そのような時にこのような団体が立ち上がったことは大きな一歩になると思う。ただ、自分たちの事業のためだけの位置づけにしてしまうと一方的すぎるので、「能勢里山愛好会」のメンバーともじっくり話していきながら慌てずに進めて行きたいと考えている。
 
そのメンバーには地主の方親子の2名の他に京都ではあるが長年林業に携わっている講師や北摂ワーカーズ、オブザーバー的に毎回参加してくれている京滋産直の方など農場のメンバー2名も含めて毎月第1土曜日に作業をしている。月に1回となるとゆっくりのペースになってしまうが能勢農場の周りの山は所有者が沢山おり、そのような場所にいきなり放牧させてほしいと言ったところで簡単に許可してもらえる訳もなく、少しずつ取り組みを見て感じてもらえるようにしていきたい。
 
そして、このような団体ひいては人の集まりが出来ていることで沢山の方々が集まれるような活用の仕方も同時に考えていきたい。
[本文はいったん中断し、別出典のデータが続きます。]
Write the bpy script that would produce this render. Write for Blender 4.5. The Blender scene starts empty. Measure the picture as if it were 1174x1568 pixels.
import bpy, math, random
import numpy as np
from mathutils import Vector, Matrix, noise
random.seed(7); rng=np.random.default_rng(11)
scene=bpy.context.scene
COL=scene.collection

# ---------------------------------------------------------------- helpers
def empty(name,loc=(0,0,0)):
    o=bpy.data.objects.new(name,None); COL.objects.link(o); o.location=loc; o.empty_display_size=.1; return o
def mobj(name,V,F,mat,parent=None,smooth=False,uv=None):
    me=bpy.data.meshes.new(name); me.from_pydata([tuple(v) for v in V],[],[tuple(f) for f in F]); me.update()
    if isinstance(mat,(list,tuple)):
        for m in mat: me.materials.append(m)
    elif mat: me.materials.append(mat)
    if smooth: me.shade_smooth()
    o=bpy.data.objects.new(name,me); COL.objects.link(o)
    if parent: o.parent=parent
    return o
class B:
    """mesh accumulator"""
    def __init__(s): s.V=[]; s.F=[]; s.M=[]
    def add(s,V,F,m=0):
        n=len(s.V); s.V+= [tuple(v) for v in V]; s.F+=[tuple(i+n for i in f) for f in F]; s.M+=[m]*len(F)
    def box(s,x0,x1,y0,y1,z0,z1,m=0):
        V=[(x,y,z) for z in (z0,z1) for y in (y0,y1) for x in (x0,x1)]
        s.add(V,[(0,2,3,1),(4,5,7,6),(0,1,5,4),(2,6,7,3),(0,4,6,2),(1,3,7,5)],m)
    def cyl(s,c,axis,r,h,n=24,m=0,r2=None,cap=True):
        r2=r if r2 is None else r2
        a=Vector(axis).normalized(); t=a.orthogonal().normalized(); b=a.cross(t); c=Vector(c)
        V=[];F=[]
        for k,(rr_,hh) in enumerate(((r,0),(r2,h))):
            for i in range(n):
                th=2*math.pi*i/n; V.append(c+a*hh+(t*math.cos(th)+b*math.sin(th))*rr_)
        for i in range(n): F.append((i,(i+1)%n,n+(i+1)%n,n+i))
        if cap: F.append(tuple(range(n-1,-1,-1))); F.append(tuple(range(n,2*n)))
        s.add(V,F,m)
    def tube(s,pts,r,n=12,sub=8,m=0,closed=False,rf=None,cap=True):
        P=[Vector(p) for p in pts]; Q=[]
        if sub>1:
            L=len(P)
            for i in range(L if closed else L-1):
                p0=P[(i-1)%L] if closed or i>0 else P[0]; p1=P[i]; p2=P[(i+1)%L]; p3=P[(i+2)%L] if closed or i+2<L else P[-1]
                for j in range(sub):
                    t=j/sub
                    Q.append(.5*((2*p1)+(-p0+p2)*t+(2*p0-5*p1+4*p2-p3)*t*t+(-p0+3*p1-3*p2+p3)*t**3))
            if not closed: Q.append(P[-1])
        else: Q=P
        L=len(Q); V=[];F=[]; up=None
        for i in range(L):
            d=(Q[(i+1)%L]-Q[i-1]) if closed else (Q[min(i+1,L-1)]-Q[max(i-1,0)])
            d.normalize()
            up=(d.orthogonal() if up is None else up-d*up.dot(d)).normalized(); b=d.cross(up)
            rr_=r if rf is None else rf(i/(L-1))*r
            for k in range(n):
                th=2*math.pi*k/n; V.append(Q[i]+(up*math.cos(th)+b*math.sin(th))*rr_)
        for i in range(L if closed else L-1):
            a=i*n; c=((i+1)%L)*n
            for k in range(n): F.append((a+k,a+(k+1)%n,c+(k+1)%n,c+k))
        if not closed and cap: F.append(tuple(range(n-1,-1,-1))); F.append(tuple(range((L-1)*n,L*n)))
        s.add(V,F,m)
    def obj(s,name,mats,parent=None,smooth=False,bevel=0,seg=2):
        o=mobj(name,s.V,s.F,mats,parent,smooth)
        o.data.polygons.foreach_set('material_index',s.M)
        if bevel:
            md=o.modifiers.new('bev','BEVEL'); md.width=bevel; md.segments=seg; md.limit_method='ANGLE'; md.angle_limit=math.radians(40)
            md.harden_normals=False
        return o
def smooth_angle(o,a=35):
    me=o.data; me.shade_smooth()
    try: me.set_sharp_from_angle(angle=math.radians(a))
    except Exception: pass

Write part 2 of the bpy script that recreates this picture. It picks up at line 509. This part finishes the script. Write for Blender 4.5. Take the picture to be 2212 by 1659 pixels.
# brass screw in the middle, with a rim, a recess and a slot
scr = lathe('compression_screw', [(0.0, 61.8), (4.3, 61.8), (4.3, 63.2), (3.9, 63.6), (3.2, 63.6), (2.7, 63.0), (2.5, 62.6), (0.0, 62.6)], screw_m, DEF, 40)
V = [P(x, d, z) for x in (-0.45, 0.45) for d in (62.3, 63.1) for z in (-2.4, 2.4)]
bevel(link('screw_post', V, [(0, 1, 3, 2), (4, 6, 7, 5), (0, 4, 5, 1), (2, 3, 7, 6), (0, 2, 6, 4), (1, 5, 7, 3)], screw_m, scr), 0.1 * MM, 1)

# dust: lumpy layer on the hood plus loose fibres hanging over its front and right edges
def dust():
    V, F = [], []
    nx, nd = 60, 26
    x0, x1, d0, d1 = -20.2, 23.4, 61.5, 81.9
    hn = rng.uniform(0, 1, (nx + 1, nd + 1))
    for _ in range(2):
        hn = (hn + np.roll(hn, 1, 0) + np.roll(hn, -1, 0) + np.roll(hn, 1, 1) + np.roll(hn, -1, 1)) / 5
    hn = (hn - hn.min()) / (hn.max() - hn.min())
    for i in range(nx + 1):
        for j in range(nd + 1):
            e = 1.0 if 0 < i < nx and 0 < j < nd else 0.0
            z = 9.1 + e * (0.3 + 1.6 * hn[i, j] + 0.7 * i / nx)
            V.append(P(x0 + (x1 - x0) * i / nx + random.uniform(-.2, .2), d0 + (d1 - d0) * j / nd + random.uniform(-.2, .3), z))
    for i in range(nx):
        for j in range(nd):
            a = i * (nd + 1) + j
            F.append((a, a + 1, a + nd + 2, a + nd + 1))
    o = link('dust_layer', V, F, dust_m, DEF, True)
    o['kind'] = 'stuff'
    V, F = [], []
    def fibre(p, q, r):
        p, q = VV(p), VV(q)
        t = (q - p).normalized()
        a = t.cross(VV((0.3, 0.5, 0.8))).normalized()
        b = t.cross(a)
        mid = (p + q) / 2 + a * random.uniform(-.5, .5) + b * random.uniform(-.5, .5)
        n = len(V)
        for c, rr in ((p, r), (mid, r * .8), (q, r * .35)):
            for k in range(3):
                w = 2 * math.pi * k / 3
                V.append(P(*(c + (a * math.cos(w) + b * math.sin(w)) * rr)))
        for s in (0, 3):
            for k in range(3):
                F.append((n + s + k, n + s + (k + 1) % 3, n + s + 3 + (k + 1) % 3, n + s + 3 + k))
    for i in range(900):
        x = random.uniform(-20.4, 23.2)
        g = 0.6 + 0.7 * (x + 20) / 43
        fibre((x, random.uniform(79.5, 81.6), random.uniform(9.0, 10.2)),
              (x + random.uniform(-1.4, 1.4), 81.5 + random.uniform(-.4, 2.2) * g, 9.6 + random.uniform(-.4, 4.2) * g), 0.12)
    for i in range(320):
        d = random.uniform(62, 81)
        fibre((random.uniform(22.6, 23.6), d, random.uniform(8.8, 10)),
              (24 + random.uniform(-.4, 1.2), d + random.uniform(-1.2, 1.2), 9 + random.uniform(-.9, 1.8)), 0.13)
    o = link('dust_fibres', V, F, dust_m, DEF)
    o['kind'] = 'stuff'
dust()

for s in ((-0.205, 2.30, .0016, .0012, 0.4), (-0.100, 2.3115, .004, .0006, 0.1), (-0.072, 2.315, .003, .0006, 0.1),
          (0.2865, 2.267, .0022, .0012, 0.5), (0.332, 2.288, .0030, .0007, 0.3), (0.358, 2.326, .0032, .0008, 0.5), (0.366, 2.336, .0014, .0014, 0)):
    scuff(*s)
これについても愛好会のメンバーとも話し合いを持っていて、その1つとして夏の林間学校で子どもたちと普段作業している山で課外授業のような取り組みを予定している。
 
あかうしという牛を通して人と自然の調和みたいなことを漠然と考えてきたが牛が自然界の一部として生きていて、その自然を守ることができ、その中で仔を生み育てるという流れが里山を守るという人達との思いと繋がっていくような取り組みを時間が掛かっても作っていきたいと考えている。そこには様々な思いが集まってくるであろうし、そのように進めていきたいと思う。
 
最後になるが昨年導入した繁殖牛は全頭に種付けが完了している。この種付けという技術を現在能勢の天王というところで酪農をしてきた方から教えてもらっている。人工受精師の資格も取得することは予定しているが地域で同じ畜産を営んでいる方の協力はありがたいことでもある。昨年よりスタッフが2名寿退社し、もう1人友人と新たな事業に取り組んでいくという事で3名が退社した。そのような状況ではあるが沢山の方が関わっていただいていることで能勢農場は大阪や兵庫の現場も頑張れると思う。どこかの大統領のように自分の所の事ばかり考えていては絶対に上手くいかないと思う。